Ulysses himself is an impeccable showman: late to every meal, always without a plan, always pulling it off at the last minute. Within a chapter, you can understand why everyone loves him (except his butler. Poor Nimrod must want to strangle Ulysses twelve times a day). Still, even Ulysses is overshadowed by the giant-armored-fanged-squid-monster, which steals every scene. Mr Green lingers over every squiddy paragraph, lovingly detailing every sucker and fang. It may be Ulysses Quicksilver's series, but the squid gets both the title role and the standing ovation.

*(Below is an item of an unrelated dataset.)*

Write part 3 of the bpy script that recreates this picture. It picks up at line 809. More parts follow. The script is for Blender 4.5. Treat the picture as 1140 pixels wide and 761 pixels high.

Leviathan Rising is exactly the sort of work that genre fiction needs - proving that a book can be entertaining and fun while still being well- and smartly-written. I'm proud that SF/F can use complicated metaphors and extrapolated scenarios to talk about complex themes. But, you know what? Sometimes I want a dashing hero, a swooning lady, some snappy banter and a Big Fucking Squid. Leviathan Rising delivers all that with style.
Tube journeys: 2
Rating: 8 enormous wiggly arms and 2 snapping shark-like jaws.